George W. Bush, upon taking office, was advised that NSA regularly picked up calls involving Americans. Bush subsequently ordered surveillance on these calls, well before 9-11.

Jason Leopold points to the documents (National Security Archive) which back up his claim.

What had long been understood to be protocol in the event that the NSA spied on average Americans was that the agency would black out the identities of those individuals or immediately destroy the information.

But according to people who worked at the NSA as encryption specialists during this time, that’s not what happened. On orders from Defense Department officials and President Bush, the agency kept a running list of the names of Americans in its system and made it readily available to a number of senior officials in the Bush administration, these sources said, which in essence meant the NSA was conducting a covert domestic surveillance operation in violation of the law.

James Risen, author of the book State of War and credited with first breaking the story about the NSA’s domestic surveillance operations, said President Bush personally authorized a change in the agency’s long-standing policies shortly after he was sworn in in 2001.

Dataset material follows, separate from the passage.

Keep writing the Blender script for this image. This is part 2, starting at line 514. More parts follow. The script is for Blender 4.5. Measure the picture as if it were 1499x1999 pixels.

“The president personally and directly authorized new operations, like the NSA’s domestic surveillance program, that almost certainly would never have been approved under normal circumstances and that raised serious legal or political questions,” Risen wrote in the book. “Because of the fevered climate created throughout the government by the president and his senior advisers, Bush sent signals of what he wanted done, without explicit presidential orders” and “the most ambitious got the message.”

The NSA’s domestic surveillance activities that began in early 2001 reached a boiling point shortly after 9/11, when senior administration officials and top intelligence officials asked the NSA to share that data with other intelligence officials who worked for the FBI and the CIA to hunt down terrorists that might be in the United States. However the NSA, on advice from its lawyers, destroyed the records, fearing the agency could be subjected to lawsuits by American citizens identified in the agency’s raw intelligence reports.

So now we know why, even after 9/11 happened, Bush did not ask for the FISA law to be changed. He was already desperate to cover up his spying on Americans.